しかし、物語化っていう、なんとなく聞こえのいいクリーンな言葉選びでうまくやっているけど、要するに、「汚い部分をあえて見せて、それすらショー(見世物)にしまっせ」ってことだ。一般的なアイドルが、ではなく、それをメタ的に扱うヤマカンのやっていることこそが。
この、「裏側をあえてみせて客引きすることの気味悪さ」は、ある意味ですごく批評的ではある。
「みんな知ってるけど、その瞬間はあえて忘れている生々しいこと」を、ゴロンとそのまま見せ付けて、しかもそれを新人声優とダブらせる。それってとてもクリティカルな(主題に迫った)やり方なんだけど、それゆえに、対象(新人声優たち)のグロテスクな部分まで白日の下に曝してしまっている。その点は無視しちゃ駄目で。
「アイドルの残酷さ」を描くことによって、「アイドルの残酷さを新人声優に押し付けてそれを見世物にするヤマカンの残酷さ」もまた浮かび上がってくる。
すごくざっくりと言うと、要するにある業界の構造を外側から分析してアビトラージするってのがホリエモンのやってることだと思うんだけど、あのノリで、たとえば声優さんの目の前で「声優業界の構造的問題点」を滔々と語りだしたら、きっととなりの声優めっちゃきまずい感じになると思うんだよね。声優事務所のバーターの話とか、声優専門学校の搾取の構造とか、本人の目の前でやるみたいな。
2話の、スーパー銭湯で営業やって、「ちょっとこういうの違うんじゃないですか」って嫌がったら「舞台に上がらせるのがマネージャーの仕事、チャンスを掴むかはまた別問題~うんぬんかんぬん。まずはなんでもやってかないと」的なああいう説教のやりとりとか、なんか似たような雰囲気を感じる。
こういう萎えるというか、けっこう残酷なことをやってもなお、最後にはある種のカタルシスというか、感動が描けるかどうかってのが、今後の見所のひとつになるんじゃないかなと、思います。
そこから感動的な展開にもってくのって、やりやすいとは思うんです。
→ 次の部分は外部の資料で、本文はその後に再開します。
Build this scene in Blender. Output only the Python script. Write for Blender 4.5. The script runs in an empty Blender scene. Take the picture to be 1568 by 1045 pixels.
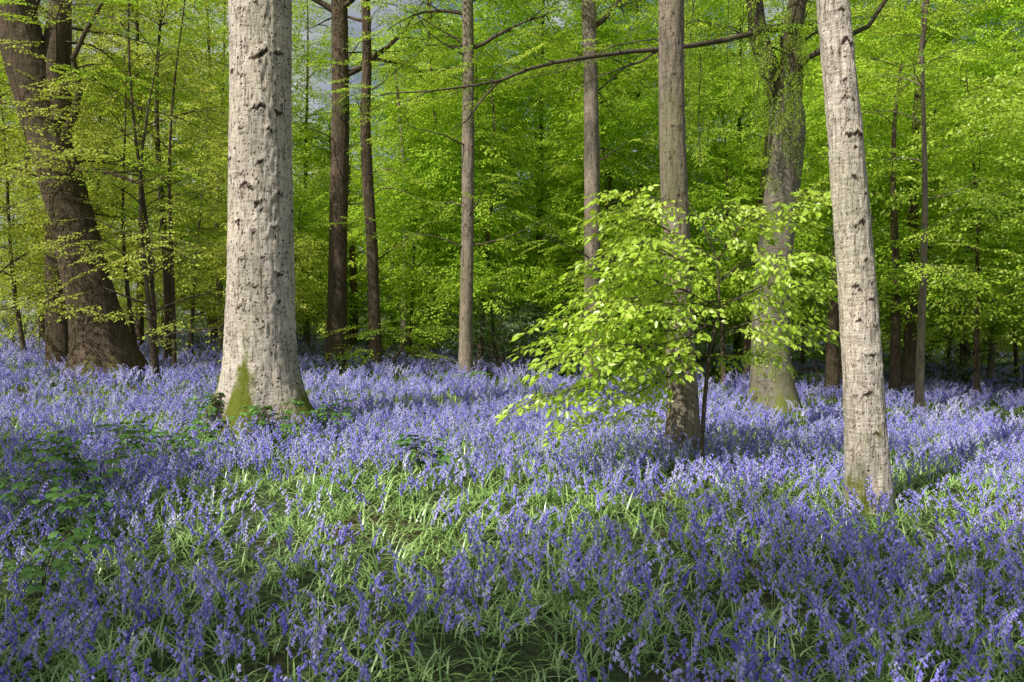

一回下げてますからね。でも、それが単なる予定調和的なというか、わかりやすい「泣かせ」展開に持っていくのではない、ひとつの説得力のある方向に持っていくのは、これはかなり難しいことなんじゃないかなあと、思います。
「アイドルだから、アイドルゆえの、アイドルこその」ということにこだわるのではなくて、芸能界で成功するためのリアルな積み重ねがあって、シビアな選択を迫られて、やりたくないこともやって、客のリアクションがちゃんと返ってきて…ということを丁寧に描けば、アイドルなんてまったく興味ない人にも、憧れと現実、仕事の向き合い方、といったより普遍的な事柄を通じて伝わるものがあるはずですし、より幅広い視聴者層の感動を得る作品になるんじゃないかと思う。
なんにせよ期待ですね。ハードルはむろん高く設定しましょうみなさん。だってそういう作品なのですから。